— START DATA EXTRACT —

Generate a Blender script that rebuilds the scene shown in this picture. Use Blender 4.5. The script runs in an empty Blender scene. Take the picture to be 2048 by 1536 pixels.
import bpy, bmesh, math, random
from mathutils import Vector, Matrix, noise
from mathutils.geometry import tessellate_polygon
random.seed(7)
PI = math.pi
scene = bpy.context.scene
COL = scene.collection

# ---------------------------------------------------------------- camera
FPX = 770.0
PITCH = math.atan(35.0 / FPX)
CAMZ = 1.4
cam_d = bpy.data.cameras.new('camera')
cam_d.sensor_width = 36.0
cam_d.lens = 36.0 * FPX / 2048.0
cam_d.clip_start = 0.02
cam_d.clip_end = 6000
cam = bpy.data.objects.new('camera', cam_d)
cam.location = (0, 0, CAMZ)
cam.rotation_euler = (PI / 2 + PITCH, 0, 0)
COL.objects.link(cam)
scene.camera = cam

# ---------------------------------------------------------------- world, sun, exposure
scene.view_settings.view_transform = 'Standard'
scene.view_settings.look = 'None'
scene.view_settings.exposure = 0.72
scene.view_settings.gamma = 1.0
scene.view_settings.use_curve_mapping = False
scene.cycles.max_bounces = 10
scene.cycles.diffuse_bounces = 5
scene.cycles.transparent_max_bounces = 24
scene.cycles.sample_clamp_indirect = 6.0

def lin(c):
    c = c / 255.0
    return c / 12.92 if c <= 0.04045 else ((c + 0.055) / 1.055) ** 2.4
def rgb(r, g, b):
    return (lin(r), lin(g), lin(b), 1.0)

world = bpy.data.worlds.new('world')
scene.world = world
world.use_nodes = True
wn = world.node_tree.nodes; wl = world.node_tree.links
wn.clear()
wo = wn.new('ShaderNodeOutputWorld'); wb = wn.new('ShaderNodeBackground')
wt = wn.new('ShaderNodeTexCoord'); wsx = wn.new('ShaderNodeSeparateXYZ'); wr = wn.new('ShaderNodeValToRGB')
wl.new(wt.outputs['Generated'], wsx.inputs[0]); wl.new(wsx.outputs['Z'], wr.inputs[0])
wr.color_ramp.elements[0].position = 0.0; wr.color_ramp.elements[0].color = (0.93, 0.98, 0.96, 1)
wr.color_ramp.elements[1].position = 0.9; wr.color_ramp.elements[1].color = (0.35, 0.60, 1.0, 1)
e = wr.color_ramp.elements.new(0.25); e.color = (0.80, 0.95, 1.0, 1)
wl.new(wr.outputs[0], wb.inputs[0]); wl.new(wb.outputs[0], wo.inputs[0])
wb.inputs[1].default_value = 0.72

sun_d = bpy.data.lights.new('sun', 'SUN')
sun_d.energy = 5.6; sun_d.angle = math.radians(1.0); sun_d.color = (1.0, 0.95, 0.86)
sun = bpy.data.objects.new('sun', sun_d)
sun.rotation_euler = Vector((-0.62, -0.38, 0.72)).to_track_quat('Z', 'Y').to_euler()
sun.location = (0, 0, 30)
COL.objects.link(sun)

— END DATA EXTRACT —

What is needed is an exact copy of the lines from the start of the listing through the line where "COL = scene.collection" sits, please, both end lines included and nothing more.

Generate a Blender script that rebuilds the scene shown in this picture. Use Blender 4.5. The script runs in an empty Blender scene. Take the picture to be 2048 by 1536 pixels.
import bpy, bmesh, math, random
from mathutils import Vector, Matrix, noise
from mathutils.geometry import tessellate_polygon
random.seed(7)
PI = math.pi
scene = bpy.context.scene
COL = scene.collection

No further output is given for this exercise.